Description of the task: It is required that the lines from the top of the listing through the line with "M_cord, cd, smooth=True)" be reproduced exactly, excluding pictures.

(Scene script records)
########################################

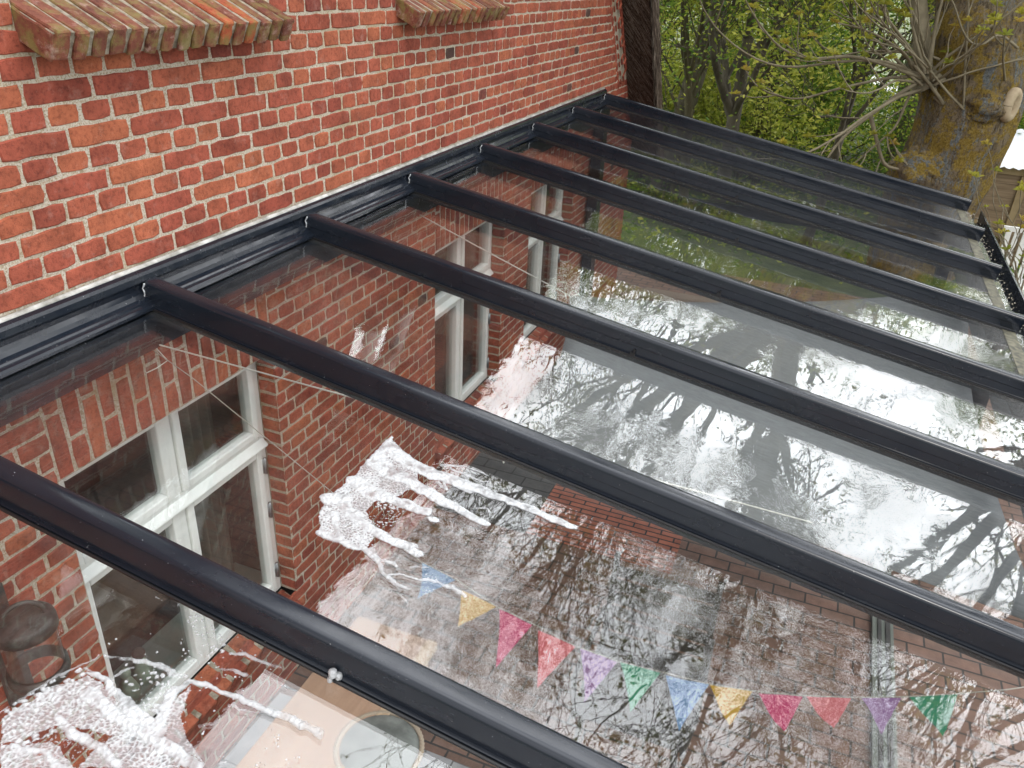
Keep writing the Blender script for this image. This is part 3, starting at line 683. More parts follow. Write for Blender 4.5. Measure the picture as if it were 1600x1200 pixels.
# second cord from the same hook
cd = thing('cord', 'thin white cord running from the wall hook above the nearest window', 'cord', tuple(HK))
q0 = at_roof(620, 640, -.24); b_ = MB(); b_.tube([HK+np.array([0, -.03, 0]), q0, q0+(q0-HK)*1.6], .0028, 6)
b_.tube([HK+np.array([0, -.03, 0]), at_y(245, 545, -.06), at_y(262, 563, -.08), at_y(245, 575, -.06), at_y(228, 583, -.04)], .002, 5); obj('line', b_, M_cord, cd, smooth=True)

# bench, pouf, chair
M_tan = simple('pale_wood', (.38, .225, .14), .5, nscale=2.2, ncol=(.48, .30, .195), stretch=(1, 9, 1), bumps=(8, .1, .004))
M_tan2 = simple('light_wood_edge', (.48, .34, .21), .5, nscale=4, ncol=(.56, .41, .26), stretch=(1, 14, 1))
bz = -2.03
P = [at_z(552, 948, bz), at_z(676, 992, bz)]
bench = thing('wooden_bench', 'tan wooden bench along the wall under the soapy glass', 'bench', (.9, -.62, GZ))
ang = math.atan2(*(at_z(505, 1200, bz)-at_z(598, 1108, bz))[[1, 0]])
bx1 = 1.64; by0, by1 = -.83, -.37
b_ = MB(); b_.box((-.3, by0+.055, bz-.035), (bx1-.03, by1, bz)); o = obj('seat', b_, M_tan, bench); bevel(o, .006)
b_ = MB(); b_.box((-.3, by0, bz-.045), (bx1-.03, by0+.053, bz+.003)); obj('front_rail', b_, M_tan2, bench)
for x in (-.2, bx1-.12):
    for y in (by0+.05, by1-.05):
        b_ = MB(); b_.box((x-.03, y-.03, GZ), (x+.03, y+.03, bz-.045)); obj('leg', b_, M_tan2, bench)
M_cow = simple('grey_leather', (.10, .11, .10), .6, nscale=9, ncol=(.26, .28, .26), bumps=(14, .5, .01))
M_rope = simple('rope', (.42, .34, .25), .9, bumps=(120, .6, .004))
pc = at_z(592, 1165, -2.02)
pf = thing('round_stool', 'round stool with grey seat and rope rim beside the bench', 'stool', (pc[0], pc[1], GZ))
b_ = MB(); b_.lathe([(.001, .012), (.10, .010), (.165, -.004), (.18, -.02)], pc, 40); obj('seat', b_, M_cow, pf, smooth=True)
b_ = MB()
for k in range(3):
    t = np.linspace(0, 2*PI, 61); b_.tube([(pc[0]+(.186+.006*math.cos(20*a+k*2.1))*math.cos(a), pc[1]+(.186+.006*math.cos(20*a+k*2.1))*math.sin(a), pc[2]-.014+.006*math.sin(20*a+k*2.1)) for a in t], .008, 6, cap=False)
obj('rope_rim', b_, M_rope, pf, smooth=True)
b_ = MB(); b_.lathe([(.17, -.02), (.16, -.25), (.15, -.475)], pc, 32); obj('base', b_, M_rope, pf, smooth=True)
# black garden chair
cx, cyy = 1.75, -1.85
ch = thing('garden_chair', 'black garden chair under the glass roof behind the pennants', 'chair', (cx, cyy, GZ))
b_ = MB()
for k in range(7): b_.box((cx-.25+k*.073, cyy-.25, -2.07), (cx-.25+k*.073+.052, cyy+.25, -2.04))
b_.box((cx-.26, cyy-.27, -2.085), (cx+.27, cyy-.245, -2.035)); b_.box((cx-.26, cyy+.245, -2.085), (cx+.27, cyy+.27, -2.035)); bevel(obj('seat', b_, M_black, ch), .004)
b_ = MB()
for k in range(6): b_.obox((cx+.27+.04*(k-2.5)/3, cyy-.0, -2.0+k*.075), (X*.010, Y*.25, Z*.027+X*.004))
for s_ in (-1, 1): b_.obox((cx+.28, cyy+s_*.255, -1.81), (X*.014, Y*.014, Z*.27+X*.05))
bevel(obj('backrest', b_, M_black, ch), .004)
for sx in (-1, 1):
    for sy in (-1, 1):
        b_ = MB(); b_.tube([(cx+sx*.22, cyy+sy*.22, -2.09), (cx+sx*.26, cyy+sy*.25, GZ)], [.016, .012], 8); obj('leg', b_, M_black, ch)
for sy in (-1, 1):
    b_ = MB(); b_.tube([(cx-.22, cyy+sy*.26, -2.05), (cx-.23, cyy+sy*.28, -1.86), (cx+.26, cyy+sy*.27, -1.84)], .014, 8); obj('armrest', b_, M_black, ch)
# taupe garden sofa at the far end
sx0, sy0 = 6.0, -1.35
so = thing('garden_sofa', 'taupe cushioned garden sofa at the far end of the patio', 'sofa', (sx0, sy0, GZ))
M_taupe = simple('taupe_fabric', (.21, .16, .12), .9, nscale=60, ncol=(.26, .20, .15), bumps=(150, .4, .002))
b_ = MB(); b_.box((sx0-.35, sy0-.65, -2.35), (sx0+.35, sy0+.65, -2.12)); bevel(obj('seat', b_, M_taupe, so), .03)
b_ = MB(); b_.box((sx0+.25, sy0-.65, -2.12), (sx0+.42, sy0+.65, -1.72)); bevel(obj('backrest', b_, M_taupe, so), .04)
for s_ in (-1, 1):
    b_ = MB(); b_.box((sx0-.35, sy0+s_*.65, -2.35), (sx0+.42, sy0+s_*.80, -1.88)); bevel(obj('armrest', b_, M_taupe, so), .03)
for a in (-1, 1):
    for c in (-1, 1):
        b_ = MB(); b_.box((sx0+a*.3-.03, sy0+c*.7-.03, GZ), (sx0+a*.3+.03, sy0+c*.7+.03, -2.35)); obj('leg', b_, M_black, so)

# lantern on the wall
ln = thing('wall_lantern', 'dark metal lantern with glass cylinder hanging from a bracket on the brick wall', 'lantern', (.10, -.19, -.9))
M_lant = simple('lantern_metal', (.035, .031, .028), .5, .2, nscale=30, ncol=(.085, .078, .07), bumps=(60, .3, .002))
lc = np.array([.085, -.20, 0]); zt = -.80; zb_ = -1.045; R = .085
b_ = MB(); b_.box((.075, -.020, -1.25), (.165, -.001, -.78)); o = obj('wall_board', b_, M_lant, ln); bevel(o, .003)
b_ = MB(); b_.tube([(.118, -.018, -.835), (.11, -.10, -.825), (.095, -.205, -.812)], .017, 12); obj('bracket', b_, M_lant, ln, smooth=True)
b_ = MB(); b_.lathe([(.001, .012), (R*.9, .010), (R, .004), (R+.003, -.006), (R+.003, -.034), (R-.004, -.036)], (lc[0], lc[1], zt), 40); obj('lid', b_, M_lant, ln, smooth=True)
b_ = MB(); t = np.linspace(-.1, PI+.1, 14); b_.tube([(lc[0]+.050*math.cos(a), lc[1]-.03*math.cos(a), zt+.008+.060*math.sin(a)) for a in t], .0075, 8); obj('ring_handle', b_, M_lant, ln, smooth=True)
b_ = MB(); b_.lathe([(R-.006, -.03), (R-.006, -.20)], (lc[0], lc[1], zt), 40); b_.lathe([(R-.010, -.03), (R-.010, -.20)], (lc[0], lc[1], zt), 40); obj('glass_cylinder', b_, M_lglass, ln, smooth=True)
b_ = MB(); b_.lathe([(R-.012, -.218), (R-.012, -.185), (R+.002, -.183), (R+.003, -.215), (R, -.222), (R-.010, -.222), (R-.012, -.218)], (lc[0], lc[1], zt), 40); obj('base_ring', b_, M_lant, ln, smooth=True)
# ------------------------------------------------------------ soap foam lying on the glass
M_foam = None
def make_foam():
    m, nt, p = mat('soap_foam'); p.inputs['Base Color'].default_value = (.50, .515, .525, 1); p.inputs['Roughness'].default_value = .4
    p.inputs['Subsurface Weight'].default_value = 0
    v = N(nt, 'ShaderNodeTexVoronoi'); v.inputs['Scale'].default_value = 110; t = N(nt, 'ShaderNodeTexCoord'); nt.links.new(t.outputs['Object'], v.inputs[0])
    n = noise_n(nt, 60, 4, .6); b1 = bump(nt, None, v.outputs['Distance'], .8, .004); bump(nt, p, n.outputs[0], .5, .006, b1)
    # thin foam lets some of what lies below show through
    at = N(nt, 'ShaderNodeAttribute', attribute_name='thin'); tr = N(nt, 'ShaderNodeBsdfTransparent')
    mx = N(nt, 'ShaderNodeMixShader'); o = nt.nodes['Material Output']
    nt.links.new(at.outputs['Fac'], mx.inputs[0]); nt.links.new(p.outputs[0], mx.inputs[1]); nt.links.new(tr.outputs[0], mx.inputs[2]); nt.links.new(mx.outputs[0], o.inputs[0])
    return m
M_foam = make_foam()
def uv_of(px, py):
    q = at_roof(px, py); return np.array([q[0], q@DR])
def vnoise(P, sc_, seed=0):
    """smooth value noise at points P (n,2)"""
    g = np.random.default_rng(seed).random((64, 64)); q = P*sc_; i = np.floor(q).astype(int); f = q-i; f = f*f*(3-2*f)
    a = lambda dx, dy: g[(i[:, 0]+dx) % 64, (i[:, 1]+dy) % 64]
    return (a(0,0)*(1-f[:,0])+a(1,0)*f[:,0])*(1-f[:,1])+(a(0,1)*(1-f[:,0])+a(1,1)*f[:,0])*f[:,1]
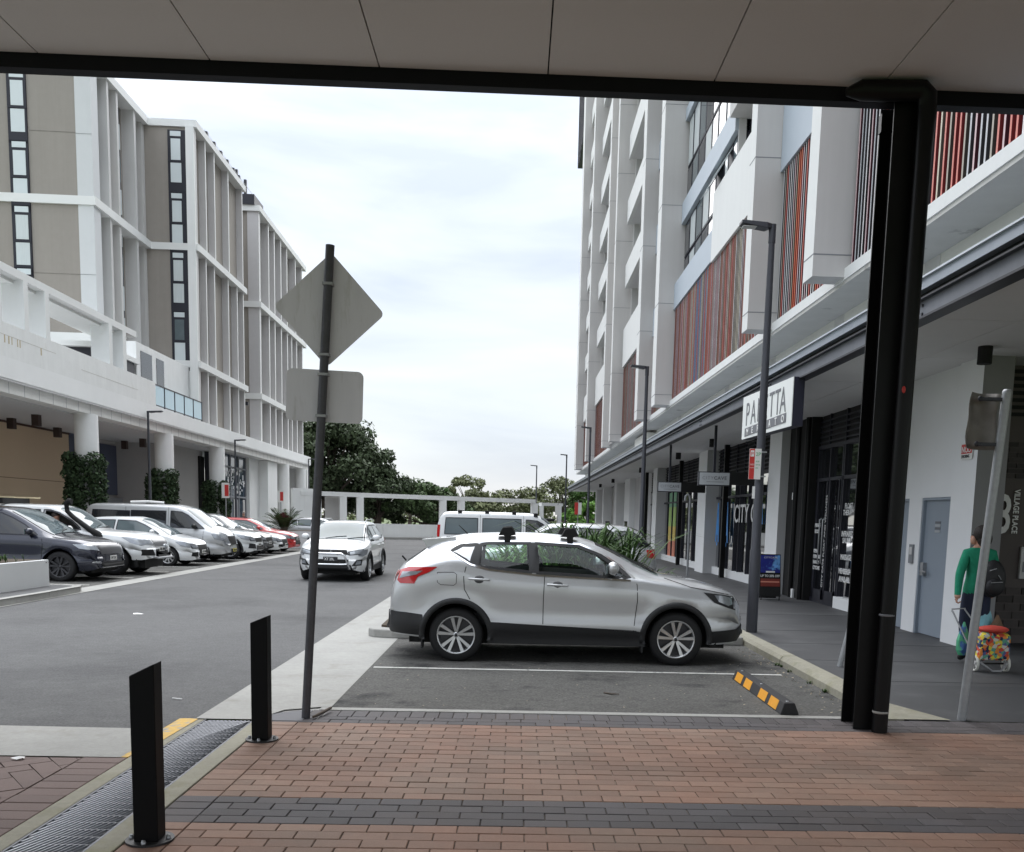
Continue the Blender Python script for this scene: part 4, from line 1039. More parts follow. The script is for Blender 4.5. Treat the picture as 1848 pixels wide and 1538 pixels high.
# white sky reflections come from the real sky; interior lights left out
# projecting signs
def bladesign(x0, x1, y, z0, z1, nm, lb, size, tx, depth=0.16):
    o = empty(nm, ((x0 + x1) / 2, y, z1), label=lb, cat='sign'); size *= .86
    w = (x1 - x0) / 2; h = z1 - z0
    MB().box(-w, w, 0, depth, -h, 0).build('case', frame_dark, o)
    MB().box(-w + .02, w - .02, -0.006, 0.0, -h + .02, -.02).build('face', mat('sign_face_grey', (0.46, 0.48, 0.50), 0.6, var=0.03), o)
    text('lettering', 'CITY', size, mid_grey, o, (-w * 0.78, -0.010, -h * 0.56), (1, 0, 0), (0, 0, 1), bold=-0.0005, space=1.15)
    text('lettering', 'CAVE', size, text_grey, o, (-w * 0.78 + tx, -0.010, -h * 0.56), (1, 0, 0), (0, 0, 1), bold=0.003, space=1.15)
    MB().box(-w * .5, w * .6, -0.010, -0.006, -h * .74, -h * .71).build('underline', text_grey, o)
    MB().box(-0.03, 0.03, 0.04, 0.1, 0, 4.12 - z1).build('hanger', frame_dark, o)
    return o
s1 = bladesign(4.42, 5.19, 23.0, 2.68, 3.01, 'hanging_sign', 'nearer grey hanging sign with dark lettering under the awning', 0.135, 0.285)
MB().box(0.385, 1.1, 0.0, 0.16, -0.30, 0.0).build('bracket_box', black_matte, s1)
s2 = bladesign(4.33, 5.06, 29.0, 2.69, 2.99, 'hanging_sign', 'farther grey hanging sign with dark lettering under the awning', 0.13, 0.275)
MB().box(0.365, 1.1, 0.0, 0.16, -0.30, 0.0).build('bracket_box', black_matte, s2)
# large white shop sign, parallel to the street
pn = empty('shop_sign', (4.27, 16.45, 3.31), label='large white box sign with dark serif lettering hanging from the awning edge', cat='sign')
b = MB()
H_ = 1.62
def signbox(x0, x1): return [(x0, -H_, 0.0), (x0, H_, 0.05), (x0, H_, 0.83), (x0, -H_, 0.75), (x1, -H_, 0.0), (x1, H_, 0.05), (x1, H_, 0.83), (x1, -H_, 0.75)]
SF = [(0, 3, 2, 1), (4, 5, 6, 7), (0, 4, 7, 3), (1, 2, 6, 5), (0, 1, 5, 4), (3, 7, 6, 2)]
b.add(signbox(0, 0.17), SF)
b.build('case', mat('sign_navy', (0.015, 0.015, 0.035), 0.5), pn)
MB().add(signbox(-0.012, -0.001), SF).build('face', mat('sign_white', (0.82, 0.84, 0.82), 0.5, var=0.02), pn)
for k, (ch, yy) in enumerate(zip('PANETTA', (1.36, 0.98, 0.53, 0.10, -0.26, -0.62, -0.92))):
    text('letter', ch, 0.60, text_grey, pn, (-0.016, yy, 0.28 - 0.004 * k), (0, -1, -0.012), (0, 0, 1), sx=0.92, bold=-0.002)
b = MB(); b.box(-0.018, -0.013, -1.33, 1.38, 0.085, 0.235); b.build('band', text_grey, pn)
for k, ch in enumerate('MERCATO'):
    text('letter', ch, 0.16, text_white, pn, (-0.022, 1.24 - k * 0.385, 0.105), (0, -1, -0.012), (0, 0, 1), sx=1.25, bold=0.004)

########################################

Answer for this exercise:
Keep writing the Blender script for this image. This is part 3, starting at line 683. More parts follow. Write for Blender 4.5. Measure the picture as if it were 1600x1200 pixels.
# second cord from the same hook
cd = thing('cord', 'thin white cord running from the wall hook above the nearest window', 'cord', tuple(HK))
q0 = at_roof(620, 640, -.24); b_ = MB(); b_.tube([HK+np.array([0, -.03, 0]), q0, q0+(q0-HK)*1.6], .0028, 6)
b_.tube([HK+np.array([0, -.03, 0]), at_y(245, 545, -.06), at_y(262, 563, -.08), at_y(245, 575, -.06), at_y(228, 583, -.04)], .002, 5); obj('line', b_, M_cord, cd, smooth=True)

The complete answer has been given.